▶ Material:
╭──
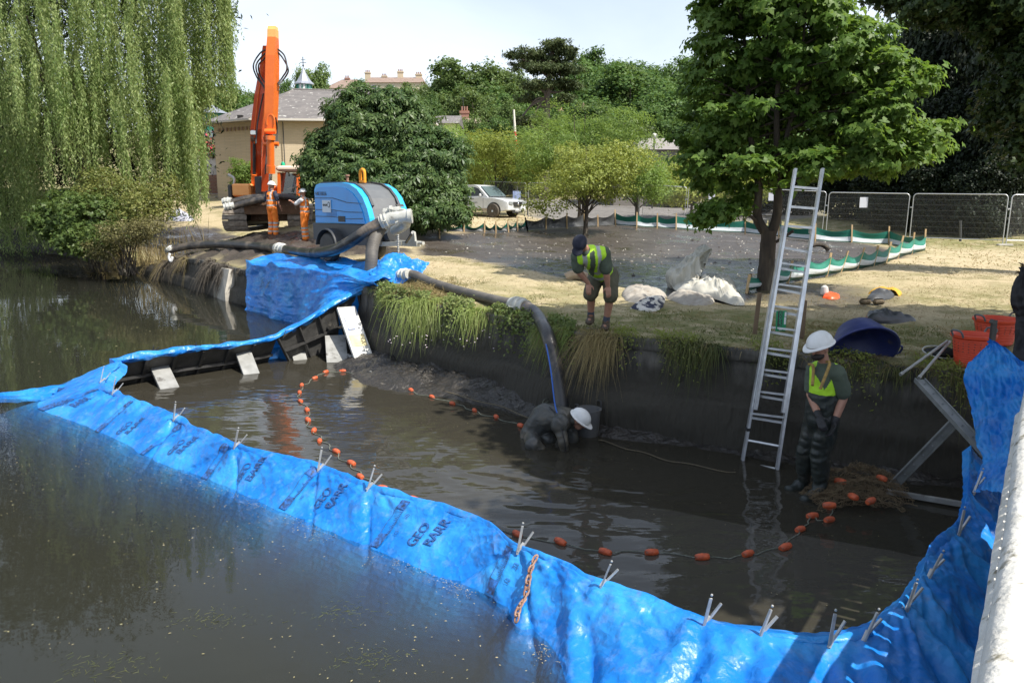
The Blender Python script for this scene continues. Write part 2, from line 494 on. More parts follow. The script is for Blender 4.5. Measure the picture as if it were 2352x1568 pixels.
def ground_mat():
    m, nt, b = _new("ground_cover"); N = nt.nodes; L = nt.links
    tc = N.new("ShaderNodeTexCoord")
    def noise(sc, det=6, ro=.6, dist=0):
        n = N.new("ShaderNodeTexNoise"); n.inputs['Scale'].default_value = sc; n.inputs['Detail'].default_value = det; n.inputs['Roughness'].default_value = ro
        n.inputs['Distortion'].default_value = dist
        L.new(tc.outputs['Object'], n.inputs['Vector']); return n.outputs['Fac']
    def mr(x, a, c, lo=0, hi=1):
        n = N.new("ShaderNodeMapRange"); n.inputs['From Min'].default_value = a; n.inputs['From Max'].default_value = c
        n.inputs['To Min'].default_value = lo; n.inputs['To Max'].default_value = hi; L.new(x, n.inputs['Value']); return n.outputs[0]
    def mix(f, c1, c2):
        n = N.new("ShaderNodeMixRGB"); L.new(f, n.inputs['Fac'])
        for s, c in (('Color1', c1), ('Color2', c2)):
            if isinstance(c, tuple): n.inputs[s].default_value = c + (1,)
            else: L.new(c, n.inputs[s])
        return n.outputs[0]
    def at(nm):
        n = N.new("ShaderNodeAttribute"); n.attribute_name = nm; return n.outputs['Fac']
    def math_(op, a, c):
        n = N.new("ShaderNodeMath"); n.operation = op; n.use_clamp = True
        for i, q in enumerate((a, c)):
            if isinstance(q, (int, float)): n.inputs[i].default_value = q
            else: L.new(q, n.inputs[i])
        return n.outputs[0]
    straw = mix(mr(noise(14), .35, .65), (.47, .385, .235), (.35, .28, .16))
    straw = mix(mr(noise(1.1), .5, .68), straw, (.19, .165, .065))
    straw = mix(mr(noise(60, 3), .55, .7), straw, (.58, .50, .34))
    gr = mix(mr(noise(9), .35, .65), (.115, .13, .035), (.20, .18, .06))
    base = mix(math_('MULTIPLY', at("green"), mr(noise(2.6), .33, .55)), straw, gr)
    base = mix(mr(noise(4.5, 8), .64, .74), base, (.14, .10, .06))
    roadc = mix(mr(noise(3), .35, .65), (.22, .205, .19), (.15, .14, .13))
    base = mix(at("road"), base, roadc)
    mudc = mix(mr(noise(7, 8), .3, .7), (.044, .035, .028), (.070, .057, .046))
    mudc = mix(mr(noise(1.1, 5), .48, .68), mudc, (.088, .075, .062))
    mudc = mix(mr(noise(45, 3), .68, .78), mudc, (.13, .12, .105))
    mudc = mix(at("wet"), mudc, (.018, .020, .026))  # blue-black for wet mud, with sycamore shade put into the colour
    col = mix(at("mud"), base, mudc)
    L.new(col, b.inputs['Base Color'])
    rg = mr(at("mud"), 0, 1, .92, .46)
    pud = mr(noise(.7, 4), .52, .62)
    pud = math_('MULTIPLY', pud, mr(at("mud"), .9, 1))
    pud = math_('MULTIPLY', pud, .95)
    wetf = math_('MAXIMUM', math_('MULTIPLY', at("wet"), mr(noise(5, 5), .34, .56)), pud)
    rr = N.new("ShaderNodeMixRGB"); L.new(wetf, rr.inputs['Fac']); L.new(rg, rr.inputs['Color1']); rr.inputs['Color2'].default_value = (.10, .10, .10, 1)
    L.new(rr.outputs[0], b.inputs['Roughness'])
    b.inputs['Specular IOR Level'].default_value = .45
    bp = N.new("ShaderNodeBump"); L.new(mr(wetf, 0, 1, .8, .12), bp.inputs['Strength']); bp.inputs['Distance'].default_value = .03
    L.new(noise(22, 8, .7), bp.inputs['Height']); L.new(bp.outputs[0], b.inputs['Normal'])
    return m
link("ground", me, None, ground_mat(), smooth=True, kind='structure')

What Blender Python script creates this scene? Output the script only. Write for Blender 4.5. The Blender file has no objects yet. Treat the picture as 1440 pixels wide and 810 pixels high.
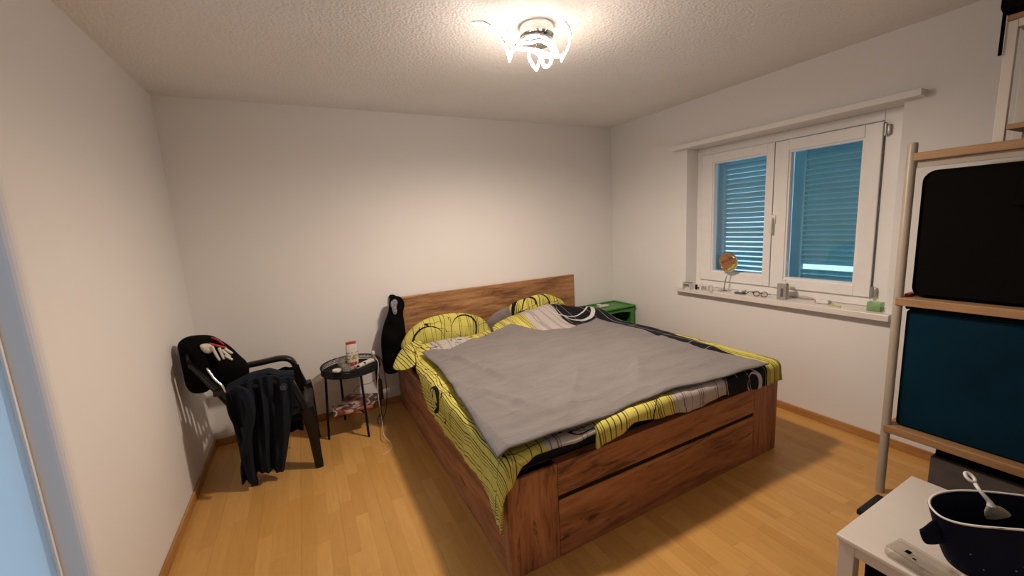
╰──
▶ Set problem: In your copy, repeat each record exactly and include no pictures.

▶ Solution to this task:
The Blender Python script for this scene continues. Write part 2, from line 494 on. More parts follow. The script is for Blender 4.5. Measure the picture as if it were 2352x1568 pixels.
def ground_mat():
    m, nt, b = _new("ground_cover"); N = nt.nodes; L = nt.links
    tc = N.new("ShaderNodeTexCoord")
    def noise(sc, det=6, ro=.6, dist=0):
        n = N.new("ShaderNodeTexNoise"); n.inputs['Scale'].default_value = sc; n.inputs['Detail'].default_value = det; n.inputs['Roughness'].default_value = ro
        n.inputs['Distortion'].default_value = dist
        L.new(tc.outputs['Object'], n.inputs['Vector']); return n.outputs['Fac']
    def mr(x, a, c, lo=0, hi=1):
        n = N.new("ShaderNodeMapRange"); n.inputs['From Min'].default_value = a; n.inputs['From Max'].default_value = c
        n.inputs['To Min'].default_value = lo; n.inputs['To Max'].default_value = hi; L.new(x, n.inputs['Value']); return n.outputs[0]
    def mix(f, c1, c2):
        n = N.new("ShaderNodeMixRGB"); L.new(f, n.inputs['Fac'])
        for s, c in (('Color1', c1), ('Color2', c2)):
            if isinstance(c, tuple): n.inputs[s].default_value = c + (1,)
            else: L.new(c, n.inputs[s])
        return n.outputs[0]
    def at(nm):
        n = N.new("ShaderNodeAttribute"); n.attribute_name = nm; return n.outputs['Fac']
    def math_(op, a, c):
        n = N.new("ShaderNodeMath"); n.operation = op; n.use_clamp = True
        for i, q in enumerate((a, c)):
            if isinstance(q, (int, float)): n.inputs[i].default_value = q
            else: L.new(q, n.inputs[i])
        return n.outputs[0]
    straw = mix(mr(noise(14), .35, .65), (.47, .385, .235), (.35, .28, .16))
    straw = mix(mr(noise(1.1), .5, .68), straw, (.19, .165, .065))
    straw = mix(mr(noise(60, 3), .55, .7), straw, (.58, .50, .34))
    gr = mix(mr(noise(9), .35, .65), (.115, .13, .035), (.20, .18, .06))
    base = mix(math_('MULTIPLY', at("green"), mr(noise(2.6), .33, .55)), straw, gr)
    base = mix(mr(noise(4.5, 8), .64, .74), base, (.14, .10, .06))
    roadc = mix(mr(noise(3), .35, .65), (.22, .205, .19), (.15, .14, .13))
    base = mix(at("road"), base, roadc)
    mudc = mix(mr(noise(7, 8), .3, .7), (.044, .035, .028), (.070, .057, .046))
    mudc = mix(mr(noise(1.1, 5), .48, .68), mudc, (.088, .075, .062))
    mudc = mix(mr(noise(45, 3), .68, .78), mudc, (.13, .12, .105))
    mudc = mix(at("wet"), mudc, (.018, .020, .026))  # blue-black for wet mud, with sycamore shade put into the colour
    col = mix(at("mud"), base, mudc)
    L.new(col, b.inputs['Base Color'])
    rg = mr(at("mud"), 0, 1, .92, .46)
    pud = mr(noise(.7, 4), .52, .62)
    pud = math_('MULTIPLY', pud, mr(at("mud"), .9, 1))
    pud = math_('MULTIPLY', pud, .95)
    wetf = math_('MAXIMUM', math_('MULTIPLY', at("wet"), mr(noise(5, 5), .34, .56)), pud)
    rr = N.new("ShaderNodeMixRGB"); L.new(wetf, rr.inputs['Fac']); L.new(rg, rr.inputs['Color1']); rr.inputs['Color2'].default_value = (.10, .10, .10, 1)
    L.new(rr.outputs[0], b.inputs['Roughness'])
    b.inputs['Specular IOR Level'].default_value = .45
    bp = N.new("ShaderNodeBump"); L.new(mr(wetf, 0, 1, .8, .12), bp.inputs['Strength']); bp.inputs['Distance'].default_value = .03
    L.new(noise(22, 8, .7), bp.inputs['Height']); L.new(bp.outputs[0], b.inputs['Normal'])
    return m
link("ground", me, None, ground_mat(), smooth=True, kind='structure')

What Blender Python script creates this scene? Output the script only. Write for Blender 4.5. The Blender file has no objects yet. Treat the picture as 1440 pixels wide and 810 pixels high.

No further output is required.